Job: Every line must be returned precisely as it is written.

-- START --

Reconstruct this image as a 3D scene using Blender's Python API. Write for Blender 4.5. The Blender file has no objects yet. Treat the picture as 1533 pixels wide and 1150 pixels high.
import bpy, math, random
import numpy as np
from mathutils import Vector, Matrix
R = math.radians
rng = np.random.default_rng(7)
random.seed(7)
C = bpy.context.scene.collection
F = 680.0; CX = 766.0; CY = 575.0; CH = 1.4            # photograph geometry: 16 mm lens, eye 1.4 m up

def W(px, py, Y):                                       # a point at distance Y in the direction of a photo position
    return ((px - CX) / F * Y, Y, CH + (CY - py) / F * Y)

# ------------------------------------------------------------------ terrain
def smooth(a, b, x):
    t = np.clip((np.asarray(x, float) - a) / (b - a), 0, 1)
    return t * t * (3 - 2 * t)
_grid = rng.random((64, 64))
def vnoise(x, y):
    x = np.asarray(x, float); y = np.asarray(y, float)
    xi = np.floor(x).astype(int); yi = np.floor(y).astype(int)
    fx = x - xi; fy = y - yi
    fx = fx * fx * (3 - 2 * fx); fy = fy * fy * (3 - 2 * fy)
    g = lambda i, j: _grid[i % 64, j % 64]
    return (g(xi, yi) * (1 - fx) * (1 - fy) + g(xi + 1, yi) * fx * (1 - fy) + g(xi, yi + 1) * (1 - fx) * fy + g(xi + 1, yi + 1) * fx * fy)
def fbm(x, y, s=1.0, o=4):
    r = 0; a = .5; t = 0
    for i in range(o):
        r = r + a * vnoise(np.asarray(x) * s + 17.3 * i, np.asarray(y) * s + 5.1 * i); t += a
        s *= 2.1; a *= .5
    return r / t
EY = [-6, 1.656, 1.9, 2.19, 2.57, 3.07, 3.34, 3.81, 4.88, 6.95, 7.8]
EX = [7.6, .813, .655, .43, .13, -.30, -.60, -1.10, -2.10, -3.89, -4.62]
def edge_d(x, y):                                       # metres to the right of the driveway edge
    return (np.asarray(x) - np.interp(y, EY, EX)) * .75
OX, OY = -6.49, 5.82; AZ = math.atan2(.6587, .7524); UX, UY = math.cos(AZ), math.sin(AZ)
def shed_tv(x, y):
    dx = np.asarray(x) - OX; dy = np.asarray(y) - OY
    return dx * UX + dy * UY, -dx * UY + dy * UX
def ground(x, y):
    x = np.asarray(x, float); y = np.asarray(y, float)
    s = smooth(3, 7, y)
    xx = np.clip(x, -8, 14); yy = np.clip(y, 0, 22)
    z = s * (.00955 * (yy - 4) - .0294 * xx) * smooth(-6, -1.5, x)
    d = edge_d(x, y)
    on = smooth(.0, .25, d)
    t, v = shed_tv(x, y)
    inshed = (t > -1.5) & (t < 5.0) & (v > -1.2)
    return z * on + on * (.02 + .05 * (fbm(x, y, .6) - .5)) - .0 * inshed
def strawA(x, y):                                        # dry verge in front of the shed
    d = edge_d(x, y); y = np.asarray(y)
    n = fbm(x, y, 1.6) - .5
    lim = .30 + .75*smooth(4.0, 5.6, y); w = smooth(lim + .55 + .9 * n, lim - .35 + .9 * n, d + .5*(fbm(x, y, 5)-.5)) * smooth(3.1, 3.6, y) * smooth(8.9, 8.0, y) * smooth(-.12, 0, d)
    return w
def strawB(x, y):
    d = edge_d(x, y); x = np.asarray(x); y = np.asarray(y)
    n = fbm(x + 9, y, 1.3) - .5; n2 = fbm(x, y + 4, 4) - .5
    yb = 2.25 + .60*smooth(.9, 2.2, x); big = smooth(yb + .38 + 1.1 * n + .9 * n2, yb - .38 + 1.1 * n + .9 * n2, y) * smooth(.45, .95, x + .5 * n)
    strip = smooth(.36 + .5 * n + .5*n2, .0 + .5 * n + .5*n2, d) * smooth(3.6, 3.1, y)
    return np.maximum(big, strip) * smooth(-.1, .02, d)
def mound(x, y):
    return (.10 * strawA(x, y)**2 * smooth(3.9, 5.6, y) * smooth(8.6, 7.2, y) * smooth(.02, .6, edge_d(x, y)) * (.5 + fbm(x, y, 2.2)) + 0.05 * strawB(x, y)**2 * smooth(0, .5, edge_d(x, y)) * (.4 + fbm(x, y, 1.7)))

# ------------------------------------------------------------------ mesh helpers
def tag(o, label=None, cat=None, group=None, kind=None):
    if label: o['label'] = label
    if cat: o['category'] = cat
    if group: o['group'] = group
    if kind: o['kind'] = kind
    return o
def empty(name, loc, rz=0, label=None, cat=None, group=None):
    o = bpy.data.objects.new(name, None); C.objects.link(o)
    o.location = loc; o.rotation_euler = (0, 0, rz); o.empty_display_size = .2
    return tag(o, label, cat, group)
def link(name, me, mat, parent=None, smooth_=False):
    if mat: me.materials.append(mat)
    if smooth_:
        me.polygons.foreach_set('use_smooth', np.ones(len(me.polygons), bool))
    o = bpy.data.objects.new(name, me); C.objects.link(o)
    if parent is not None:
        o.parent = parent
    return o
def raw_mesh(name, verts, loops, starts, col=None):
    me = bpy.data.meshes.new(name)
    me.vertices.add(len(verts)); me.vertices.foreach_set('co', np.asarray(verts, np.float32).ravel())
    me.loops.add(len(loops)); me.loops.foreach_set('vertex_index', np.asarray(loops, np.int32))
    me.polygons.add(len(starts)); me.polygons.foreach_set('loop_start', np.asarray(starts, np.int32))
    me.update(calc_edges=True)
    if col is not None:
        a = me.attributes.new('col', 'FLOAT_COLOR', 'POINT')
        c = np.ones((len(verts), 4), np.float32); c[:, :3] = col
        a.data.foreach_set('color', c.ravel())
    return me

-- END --

Solution:
Reconstruct this image as a 3D scene using Blender's Python API. Write for Blender 4.5. The Blender file has no objects yet. Treat the picture as 1533 pixels wide and 1150 pixels high.
import bpy, math, random
import numpy as np
from mathutils import Vector, Matrix
R = math.radians
rng = np.random.default_rng(7)
random.seed(7)
C = bpy.context.scene.collection
F = 680.0; CX = 766.0; CY = 575.0; CH = 1.4            # photograph geometry: 16 mm lens, eye 1.4 m up

def W(px, py, Y):                                       # a point at distance Y in the direction of a photo position
    return ((px - CX) / F * Y, Y, CH + (CY - py) / F * Y)

# ------------------------------------------------------------------ terrain
def smooth(a, b, x):
    t = np.clip((np.asarray(x, float) - a) / (b - a), 0, 1)
    return t * t * (3 - 2 * t)
_grid = rng.random((64, 64))
def vnoise(x, y):
    x = np.asarray(x, float); y = np.asarray(y, float)
    xi = np.floor(x).astype(int); yi = np.floor(y).astype(int)
    fx = x - xi; fy = y - yi
    fx = fx * fx * (3 - 2 * fx); fy = fy * fy * (3 - 2 * fy)
    g = lambda i, j: _grid[i % 64, j % 64]
    return (g(xi, yi) * (1 - fx) * (1 - fy) + g(xi + 1, yi) * fx * (1 - fy) + g(xi, yi + 1) * (1 - fx) * fy + g(xi + 1, yi + 1) * fx * fy)
def fbm(x, y, s=1.0, o=4):
    r = 0; a = .5; t = 0
    for i in range(o):
        r = r + a * vnoise(np.asarray(x) * s + 17.3 * i, np.asarray(y) * s + 5.1 * i); t += a
        s *= 2.1; a *= .5
    return r / t
EY = [-6, 1.656, 1.9, 2.19, 2.57, 3.07, 3.34, 3.81, 4.88, 6.95, 7.8]
EX = [7.6, .813, .655, .43, .13, -.30, -.60, -1.10, -2.10, -3.89, -4.62]
def edge_d(x, y):                                       # metres to the right of the driveway edge
    return (np.asarray(x) - np.interp(y, EY, EX)) * .75
OX, OY = -6.49, 5.82; AZ = math.atan2(.6587, .7524); UX, UY = math.cos(AZ), math.sin(AZ)
def shed_tv(x, y):
    dx = np.asarray(x) - OX; dy = np.asarray(y) - OY
    return dx * UX + dy * UY, -dx * UY + dy * UX
def ground(x, y):
    x = np.asarray(x, float); y = np.asarray(y, float)
    s = smooth(3, 7, y)
    xx = np.clip(x, -8, 14); yy = np.clip(y, 0, 22)
    z = s * (.00955 * (yy - 4) - .0294 * xx) * smooth(-6, -1.5, x)
    d = edge_d(x, y)
    on = smooth(.0, .25, d)
    t, v = shed_tv(x, y)
    inshed = (t > -1.5) & (t < 5.0) & (v > -1.2)
    return z * on + on * (.02 + .05 * (fbm(x, y, .6) - .5)) - .0 * inshed
def strawA(x, y):                                        # dry verge in front of the shed
    d = edge_d(x, y); y = np.asarray(y)
    n = fbm(x, y, 1.6) - .5
    lim = .30 + .75*smooth(4.0, 5.6, y); w = smooth(lim + .55 + .9 * n, lim - .35 + .9 * n, d + .5*(fbm(x, y, 5)-.5)) * smooth(3.1, 3.6, y) * smooth(8.9, 8.0, y) * smooth(-.12, 0, d)
    return w
def strawB(x, y):
    d = edge_d(x, y); x = np.asarray(x); y = np.asarray(y)
    n = fbm(x + 9, y, 1.3) - .5; n2 = fbm(x, y + 4, 4) - .5
    yb = 2.25 + .60*smooth(.9, 2.2, x); big = smooth(yb + .38 + 1.1 * n + .9 * n2, yb - .38 + 1.1 * n + .9 * n2, y) * smooth(.45, .95, x + .5 * n)
    strip = smooth(.36 + .5 * n + .5*n2, .0 + .5 * n + .5*n2, d) * smooth(3.6, 3.1, y)
    return np.maximum(big, strip) * smooth(-.1, .02, d)
def mound(x, y):
    return (.10 * strawA(x, y)**2 * smooth(3.9, 5.6, y) * smooth(8.6, 7.2, y) * smooth(.02, .6, edge_d(x, y)) * (.5 + fbm(x, y, 2.2)) + 0.05 * strawB(x, y)**2 * smooth(0, .5, edge_d(x, y)) * (.4 + fbm(x, y, 1.7)))

# ------------------------------------------------------------------ mesh helpers
def tag(o, label=None, cat=None, group=None, kind=None):
    if label: o['label'] = label
    if cat: o['category'] = cat
    if group: o['group'] = group
    if kind: o['kind'] = kind
    return o
def empty(name, loc, rz=0, label=None, cat=None, group=None):
    o = bpy.data.objects.new(name, None); C.objects.link(o)
    o.location = loc; o.rotation_euler = (0, 0, rz); o.empty_display_size = .2
    return tag(o, label, cat, group)
def link(name, me, mat, parent=None, smooth_=False):
    if mat: me.materials.append(mat)
    if smooth_:
        me.polygons.foreach_set('use_smooth', np.ones(len(me.polygons), bool))
    o = bpy.data.objects.new(name, me); C.objects.link(o)
    if parent is not None:
        o.parent = parent
    return o
def raw_mesh(name, verts, loops, starts, col=None):
    me = bpy.data.meshes.new(name)
    me.vertices.add(len(verts)); me.vertices.foreach_set('co', np.asarray(verts, np.float32).ravel())
    me.loops.add(len(loops)); me.loops.foreach_set('vertex_index', np.asarray(loops, np.int32))
    me.polygons.add(len(starts)); me.polygons.foreach_set('loop_start', np.asarray(starts, np.int32))
    me.update(calc_edges=True)
    if col is not None:
        a = me.attributes.new('col', 'FLOAT_COLOR', 'POINT')
        c = np.ones((len(verts), 4), np.float32); c[:, :3] = col
        a.data.foreach_set('color', c.ravel())
    return me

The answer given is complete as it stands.